I don’t know if my colleagues really liked my work—but they offered enough encouragement for me to continue writing. So I’ll take a risk and share a poem—this one about risk taking. Fittingly, it also invokes my first muse, Robert Frost and another of his poems, "The Road Not Taken."


For Goodness Sake

I want to return to the road not taken,

To risks I rejected because people warned,

That path goes nowhere—

You’ll be lost, frightened, perhaps shamed.

You could fail, get hurt, even die,

Or worse, end up alone, no husband, no family.

Stay the course your parents, Miss Manners

And (oh, we almost forgot) the Bible tells us so.

Good girl.


Will you all be quiet, please?

Oh, for God’s sake, shut up.


I jump up from my desk in the loft,

Slip through the window, slide down the roof

Shimmy under the backyard fence

And thread my way through thick brush

To a secret meadow that muffles their voices.

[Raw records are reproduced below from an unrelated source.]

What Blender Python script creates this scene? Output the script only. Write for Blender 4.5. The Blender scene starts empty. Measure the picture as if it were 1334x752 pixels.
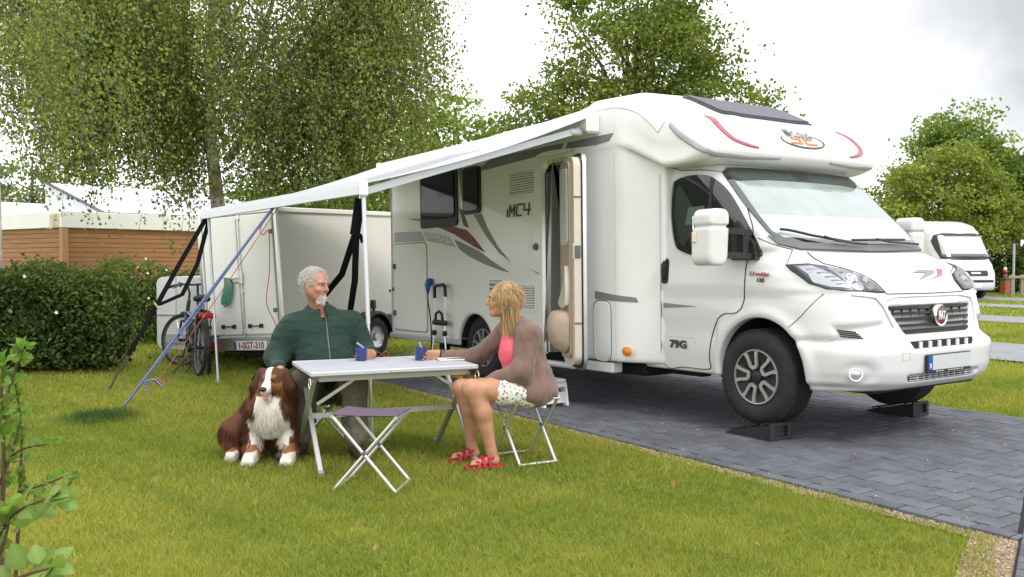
import bpy, bmesh, math, random
import numpy as np
from mathutils import Vector, Matrix, noise
from mathutils.bvhtree import BVHTree
from mathutils.geometry import delaunay_2d_cdt

SC = bpy.context.scene
COL = SC.collection
R = math.radians
RNG = np.random.default_rng(7)
random.seed(7)

# ------------------------------------------------------------------ camera
FPX, EYE = 1172.0, 1.34
cam_d = bpy.data.cameras.new('camera')
cam_d.sensor_width = 36.0
cam_d.lens = 36.0 * FPX / 1334.0
cam_d.clip_start = 0.05
cam_d.clip_end = 3000
cam = bpy.data.objects.new('camera', cam_d)
COL.objects.link(cam)
cam.location = (0, 0, EYE)
cam.rotation_euler = (R(90 - 1.794), 0, 0)
SC.camera = cam

# ------------------------------------------------------------------ sky
SUN_DIR = Vector((0.45, -0.62, 0.95)).normalized()      # towards the sun
w = bpy.data.worlds.new('World'); SC.world = w; w.use_nodes = True
nt = w.node_tree; nt.nodes.clear()
def N(t, **kw):
    n = nt.nodes.new(t)
    for k, v in kw.items(): setattr(n, k, v)
    return n
out = N('ShaderNodeOutputWorld'); bg = N('ShaderNodeBackground'); bg.inputs['Strength'].default_value = 0.12
sky = N('ShaderNodeTexSky', sky_type='NISHITA'); sky.sun_disc = False
sky.sun_elevation = math.asin(SUN_DIR.z); sky.sun_rotation = math.atan2(SUN_DIR.x, SUN_DIR.y)
tc = N('ShaderNodeTexCoord')
mp = N('ShaderNodeMapping'); mp.inputs['Scale'].default_value = (1, 1, 2.6)
ns = N('ShaderNodeTexNoise'); ns.inputs['Scale'].default_value = 2.3; ns.inputs['Detail'].default_value = 6; ns.inputs['Roughness'].default_value = .55
rp = N('ShaderNodeValToRGB')
rp.color_ramp.elements[0].position = .33; rp.color_ramp.elements[0].color = (7.4, 7.5, 7.7, 1)
rp.color_ramp.elements[1].position = .60; rp.color_ramp.elements[1].color = (9.3, 9.3, 9.25, 1)
# one darker bank of cloud up on the right
dp = N('ShaderNodeVectorMath', operation='DISTANCE'); dp.inputs[1].default_value = Vector((0.535, 0.9, 0.245)).normalized()
ns2 = N('ShaderNodeTexNoise'); ns2.inputs['Scale'].default_value = 7; ns2.inputs['Detail'].default_value = 6
ad = N('ShaderNodeMath', operation='MULTIPLY_ADD'); ad.inputs[1].default_value = .30; ad.inputs[2].default_value = -.15
sm = N('ShaderNodeMath', operation='ADD')
mr = N('ShaderNodeMapRange'); mr.interpolation_type = 'SMOOTHSTEP'
mr.inputs['From Min'].default_value = .02; mr.inputs['From Max'].default_value = .30
mr.inputs['To Min'].default_value = .34; mr.inputs['To Max'].default_value = 1.0
mu = N('ShaderNodeMix', data_type='RGBA', blend_type='MULTIPLY'); mu.inputs[0].default_value = 1
mx = N('ShaderNodeMix', data_type='RGBA'); mx.inputs[0].default_value = .93
l = nt.links.new
nrm = N('ShaderNodeVectorMath', operation='NORMALIZE')
l(tc.outputs['Generated'], nrm.inputs[0]); l(nrm.outputs[0], mp.inputs['Vector']); l(mp.outputs[0], ns.inputs['Vector']); l(ns.outputs['Fac'], rp.inputs[0])
l(nrm.outputs[0], dp.inputs[0]); l(nrm.outputs[0], ns2.inputs['Vector']); l(ns2.outputs['Fac'], ad.inputs[0])
l(dp.outputs['Value'], sm.inputs[0]); l(ad.outputs[0], sm.inputs[1]); l(sm.outputs[0], mr.inputs['Value'])
l(rp.outputs[0], mu.inputs[6]); l(mr.outputs[0], mu.inputs[7])
l(sky.outputs[0], mx.inputs[6]); l(mu.outputs[2], mx.inputs[7]); l(mx.outputs[2], bg.inputs['Color']); l(bg.outputs[0], out.inputs[0])

sun_d = bpy.data.lights.new('sun', 'SUN'); sun_d.energy = .95; sun_d.angle = R(14); sun_d.color = (1, .95, .88)
sun = bpy.data.objects.new('sun', sun_d); COL.objects.link(sun); sun.location = (20, -30, 40)
sun.rotation_euler = SUN_DIR.to_track_quat('Z', 'Y').to_euler()
SC.view_settings.view_transform = 'Standard'; SC.view_settings.look = 'None'
SC.view_settings.exposure = 0.92; SC.view_settings.gamma = 1.0; SC.view_settings.use_curve_mapping = False
SC.cycles.max_bounces = 7; SC.cycles.transparent_max_bounces = 12
SC.cycles.use_denoising = True

# ------------------------------------------------------------------ materials
def mat(name, col, rough=.6, metal=0, var=0, vscale=20, bump=0, bscale=60, coat=0, alpha=1, trans=0, ior=1.45, spec=.5, attr=None, col2=None, detail=4, sheen=0, emit=None, stretch=None, transl=0):
    m = bpy.data.materials.new(name); m.use_nodes = True
    t = m.node_tree; b = t.nodes['Principled BSDF']; L_ = t.links.new
    b.inputs['Roughness'].default_value = rough; b.inputs['Metallic'].default_value = metal
    b.inputs['Coat Weight'].default_value = coat; b.inputs['Coat Roughness'].default_value = .05
    b.inputs['Specular IOR Level'].default_value = spec; b.inputs['IOR'].default_value = ior
    b.inputs['Transmission Weight'].default_value = trans; b.inputs['Alpha'].default_value = alpha
    b.inputs['Sheen Weight'].default_value = sheen
    c4 = (*col, 1); b.inputs['Base Color'].default_value = c4
    vec = None
    if var or bump or col2:
        tcn = t.nodes.new('ShaderNodeTexCoord'); vec = tcn.outputs['Object']
        if stretch:
            mpn = t.nodes.new('ShaderNodeMapping'); mpn.inputs['Scale'].default_value = stretch
            L_(vec, mpn.inputs['Vector']); vec = mpn.outputs[0]
    src = None
    if attr:
        an = t.nodes.new('ShaderNodeAttribute'); an.attribute_name = attr; src = an.outputs['Color']
    if var or col2:
        n = t.nodes.new('ShaderNodeTexNoise'); n.inputs['Scale'].default_value = vscale; n.inputs['Detail'].default_value = detail
        L_(vec, n.inputs['Vector'])
        if col2:
            r = t.nodes.new('ShaderNodeValToRGB'); r.color_ramp.elements[0].position = .35; r.color_ramp.elements[1].position = .65
            r.color_ramp.elements[0].color = c4; r.color_ramp.elements[1].color = (*col2, 1)
            L_(n.outputs['Fac'], r.inputs[0]); src = r.outputs[0]
        if var:
            h = t.nodes.new('ShaderNodeHueSaturation'); h.inputs['Color'].default_value = c4
            if src: L_(src, h.inputs['Color'])
            q = t.nodes.new('ShaderNodeMapRange'); q.inputs['From Min'].default_value = .25; q.inputs['From Max'].default_value = .75
            q.inputs['To Min'].default_value = 1 - var; q.inputs['To Max'].default_value = 1 + var
            L_(n.outputs['Fac'], q.inputs['Value']); L_(q.outputs[0], h.inputs['Value']); src = h.outputs['Color']
    if src: L_(src, b.inputs['Base Color'])
    if bump:
        n2 = t.nodes.new('ShaderNodeTexNoise'); n2.inputs['Scale'].default_value = bscale; n2.inputs['Detail'].default_value = 3
        bp = t.nodes.new('ShaderNodeBump'); bp.inputs['Strength'].default_value = bump; bp.inputs['Distance'].default_value = .01
        L_(vec, n2.inputs['Vector']); L_(n2.outputs['Fac'], bp.inputs['Height']); L_(bp.outputs[0], b.inputs['Normal'])
    if transl:
        tr = t.nodes.new('ShaderNodeBsdfTranslucent'); tr.inputs['Color'].default_value = c4
        if src: L_(src, tr.inputs['Color'])
        ms = t.nodes.new('ShaderNodeMixShader'); ms.inputs[0].default_value = transl
        o = t.nodes['Material Output']; L_(b.outputs[0], ms.inputs[1]); L_(tr.outputs[0], ms.inputs[2]); L_(ms.outputs[0], o.inputs[0])
    if emit:
        b.inputs['Emission Color'].default_value = (*emit, 1); b.inputs['Emission Strength'].default_value = 1
    return m

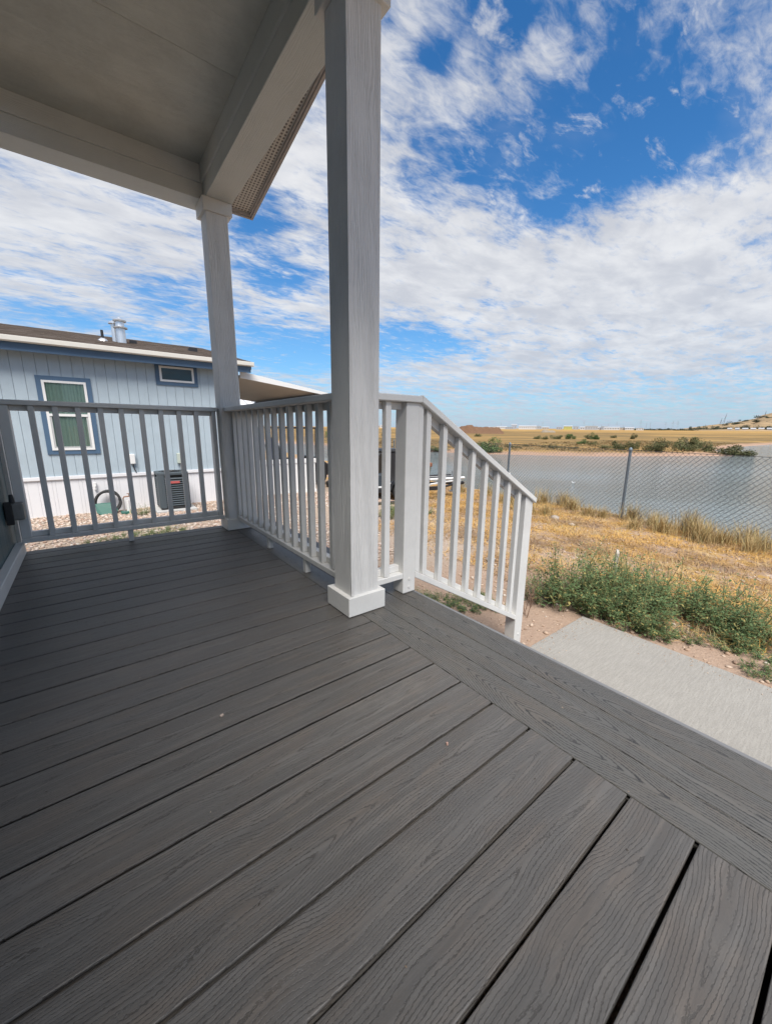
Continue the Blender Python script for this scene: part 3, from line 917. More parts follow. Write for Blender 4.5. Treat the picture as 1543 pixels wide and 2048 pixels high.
# roof: eave at y=9.0
EYH, EZH, SH, RYH = 9.0, 2.335, .215, 13.3
XE = 3.14
fz = lambda y: EZH+SH*(y-EYH)
bp(MB().box(XLH-.3, XE-.03, EYH+.02, EYH+.045, EZH-.20, EZH-.002), 'fascia', MTRIM)
bp(MB().box(XLH-.3, XE-.04, EYH+.046, HY-.001, EZH-.15, EZH-.135), 'eave_soffit', MTRIM)
gt = MB(); prof = [(-.085, .0), (-.075, -.075), (-.02, -.085), (.018, -.085), (.018, .0)]
gt.prism([(XLH-.3, EYH+a, EZH+.015+b) for a, b in prof], (XE+.02-XLH+.3, 0, 0))
bp(gt, 'gutter', MCREAM, bevel=.004)
bp(MB().prism([(XLH-.3, EYH, fz(EYH)), (XLH-.3, RYH, fz(RYH)), (XLH-.3, RYH, fz(RYH)+.02), (XLH-.3, EYH, fz(EYH)+.02)], (XE-XLH+.3, 0, 0)), 'roof_deck', MSHING)
bp(MB().prism([(XLH-.3, RYH+4.5, fz(EYH)), (XLH-.3, RYH+.001, fz(RYH)), (XLH-.3, RYH+.001, fz(RYH)+.02), (XLH-.3, RYH+4.5, fz(EYH)+.02)], (XE-XLH+.3, 0, 0)), 'roof_deck', MSHING)
shv = MB(); rows = 30
for r_ in range(rows):
    ya = EYH-.03+r_*.145; yb = ya+.16
    x0 = -5.6-(r_ % 3)*.11
    while x0 < XE:
        x1 = min(x0+random.uniform(.16, .36), XE+.01); xa = max(x0, -5.6)
        if x1 > xa+.01:
            hgt = random.uniform(.004, .010)
            shv.prism([(xa, ya, fz(ya)+.022), (xa, yb, fz(yb)+.022), (xa, yb, fz(yb)+.024), (xa, ya, fz(ya)+.024+hgt)], (x1-xa-.004, 0, 0))
        x0 = x1
o = bp(shv, 'shingle_courses', MSHING); o['kind'] = 'stuff'
bp(MB().prism([(XE-.03, EYH+.05, fz(EYH)-.13), (XE-.03, RYH, fz(RYH)-.13), (XE-.03, RYH, fz(RYH)-.002), (XE-.03, EYH+.05, fz(EYH)-.002)], (.025, 0, 0)), 'rake_board', MTRIM)
bp(MB().prism([(XR-.05, HY+.03, 2.291), (XR-.05, RYH, fz(RYH)-.1), (XR-.05, HY+8, 2.291)], (.04, 0, 0)), 'gable_wall', MBLUE)
# roof furniture
fy = 10.8; fzz = fz(fy)+.02
fl = MB().lathe([(.085, -.03), (.085, .30), (.135, .30), (.14, .325), (.085, .34), (.08, .44), (.125, .44), (.13, .465), (.05, .50), (.03, .52)], (.90, fy, fzz), 18)
bp(fl, 'flue_vent', MALU, smooth=False)
bp(MB().lathe([(.055, -.03), (.055, .36), (.10, .37), (.10, .40), (.02, .44)], (.80, fy+.25, fz(fy+.25)+.02), 16), 'flue_vent', MALU)
bp(MB().lathe([(.10, -.02), (.06, .02), (.028, .05), (.026, .22)], (.555, fy, fzz), 14), 'plumbing_vent', MDARK)
bp(MB().lathe([(.10, -.02), (.085, .012), (.04, .05)], (.555, fy, fzz+.005), 14), 'vent_boot', MALU)
bp(MB().box(2.24, 2.42, fy-.1, fy+.08, fz(fy)-.02, fz(fy)+.10), 'roof_vent', MDARK, bevel=.01)
bp(MB().box(1.08, 1.22, fy+.35, fy+.5, fz(fy+.4)-.02, fz(fy+.4)+.09), 'roof_vent', MDARK, bevel=.01)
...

At the edge are two narrow roads.

I hesitate for a moment and look back,

Only to see my sweet dog has followed.


“Wanna go for a walk” I ask.

He jiggles for joy, sniffs, sneezes

And confidently chooses our path. I follow,

Hoping to meet the person I could have been

Or perhaps once was.

But we’ll be home for dinner.

Good boy.


Taking a risk is not so easy for me, especially when it comes to writing poetry.